Performance Comparison of Java Fork/Join, ExecutorService, and Parallel Streams under Different Configurations

Java 8's Parallel Stream feature, like a double‑edged lightsaber, offers exciting syntactic sugar but brings both benefits and risks; the article aims to reveal the performance gains and pitfalls of using Parallel Streams compared with traditional concurrency mechanisms.

Historically, Java concurrency relied on third‑party libraries until Java 5 introduced the java.util.concurrent package with ExecutorService , and Java 7 added the Fork/Join framework built on top of ExecutorService; Java 8 further simplified Fork/Join usage via Parallel Streams.

The authors designed two benchmark tasks—a CPU‑bound task and an I/O‑bound task—and executed them under four configurations using thread counts of 4, 8, 16, and 32 on an 8‑core machine, also measuring a single‑thread baseline for reference.

In a large‑scale indexing test (≈6 GB, 5.8 million lines), the single‑thread version took 176,267 ms (~3 min). Results showed that too few threads waste CPU, while too many introduce overhead, causing performance degradation at 32 threads.

Parallel Streams consistently delivered the best performance, beating Fork/Join by about one second and completing the 6 GB indexing in 24.33 seconds, demonstrating superior efficiency over both ExecutorService and Fork/Join.

However, for I/O‑heavy workloads the default Parallel Stream pool (size equal to CPU cores) performed poorly, being up to 7 % slower than a custom 16‑thread pool; increasing the thread pool size mitigated this issue.

Thread‑pool size can be adjusted via the JVM argument -Djava.util.concurrent.ForkJoinPool.common.parallelism=16, or by supplying a custom Fork/Join pool to override the shared common pool.

Overall, the single‑thread implementation was 7.25 times slower than the fastest parallel result, confirming near‑linear scalability on the 8‑core hardware.

A second benchmark tested primality of a 19‑digit number (1,530,692,068,127,007,263).

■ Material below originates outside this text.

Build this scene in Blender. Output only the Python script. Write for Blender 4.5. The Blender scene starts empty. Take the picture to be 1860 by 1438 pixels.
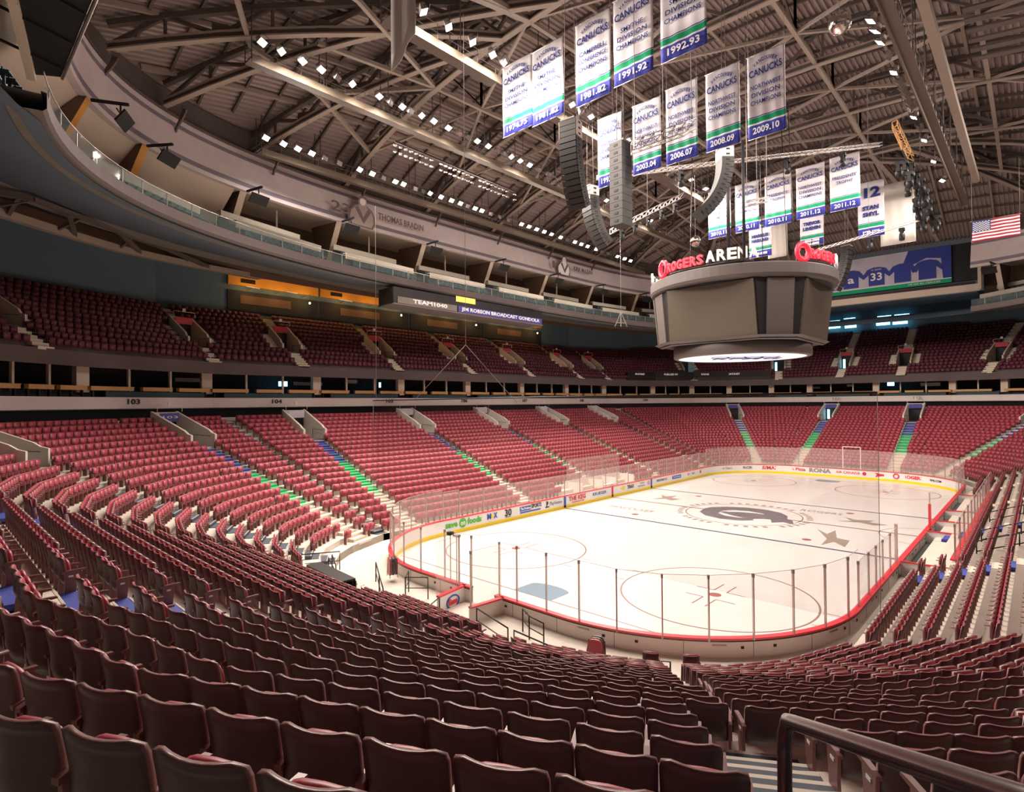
import bpy, bmesh, math, random
import numpy as np
from mathutils import Vector, Matrix
random.seed(7)
sc = bpy.context.scene
COL = sc.collection
# ---------------------------------------------------------------- camera
CX, CY, CZ, YAW, PITCH, ROLL, FPX = -17.726, -5.621, 9.5455, 0.75416, 0.01268, -0.00781, 1021.35
FW = np.array([math.cos(YAW)*math.cos(PITCH), math.sin(YAW)*math.cos(PITCH), math.sin(PITCH)])
_r = np.array([math.sin(YAW), -math.cos(YAW), 0.0]); _u = np.cross(_r, FW)
RT = _r*math.cos(ROLL)+_u*math.sin(ROLL); UP = -_r*math.sin(ROLL)+_u*math.cos(ROLL)
CAM = np.array([CX, CY, CZ])
cd = bpy.data.cameras.new('camera'); cam = bpy.data.objects.new('camera', cd); COL.objects.link(cam)
cd.sensor_fit = 'HORIZONTAL'; cd.sensor_width = 36.0; cd.lens = 36.0*FPX/1860.0
cd.clip_start = 0.05; cd.clip_end = 400
cam.matrix_world = Matrix(((RT[0], UP[0], -FW[0], CX), (RT[1], UP[1], -FW[1], CY), (RT[2], UP[2], -FW[2], CZ), (0, 0, 0, 1)))
sc.camera = cam
# ---------------------------------------------------------------- world, exposure, light levels
sc.view_settings.view_transform = 'Standard'
sc.view_settings.look = 'None'
sc.view_settings.exposure = 0.6
sc.view_settings.gamma = 1.0
sc.view_settings.use_curve_mapping = False
sc.cycles.max_bounces = 7; sc.cycles.diffuse_bounces = 4; sc.cycles.glossy_bounces = 2; sc.cycles.adaptive_threshold = 0.025
w = bpy.data.worlds.new('world'); sc.world = w; w.use_nodes = True
w.node_tree.nodes['Background'].inputs[0].default_value = (0.10, 0.095, 0.10, 1)
w.node_tree.nodes['Background'].inputs[1].default_value = 0.3
FLOOD_W = 2000.0         # watts of every lit flood lamp
LAMP_COL = (1.0, 0.86, 0.76)
WARM = (1.0, 0.62, 0.28)
L, W = 60.96, 25.9
CTR = np.array([30.48, 12.95])

def ray(px, py):
    return CAM, FW+RT*(px-930)/FPX-UP*(py-719)/FPX
def on(px, py, axis, val):
    o, d = ray(px, py); t = (val-o[axis])/d[axis]
    return o+d*t
def at(px, py, depth):
    o, d = ray(px, py); return o+d*depth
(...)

The single‑thread run took 118,127 ms, while parallel implementations converged around 28 seconds, with little difference between 8 and 16 threads for non‑I/O work.

Key observations include: (1) appropriate thread count is crucial; (2) Parallel Streams generally outperform other approaches but can suffer with default pool sizes on I/O‑bound tasks; (3) custom pool sizing or a dedicated Fork/Join pool can improve results; (4) single‑thread performance remains significantly lower.

The authors conclude that developers should empirically test concurrency strategies in their own environments, considering hardware characteristics, total thread count, shared Fork/Join pools, and other running code before committing to a specific approach.

All tests were conducted on an EC2 c3.2xlarge instance with 8 virtual CPUs (4 physical cores with hyper‑threading) and 15 GB RAM; each implementation was executed ten times, averaging runs 2‑9, for a total of 260 runs, ensuring reliable timing measurements.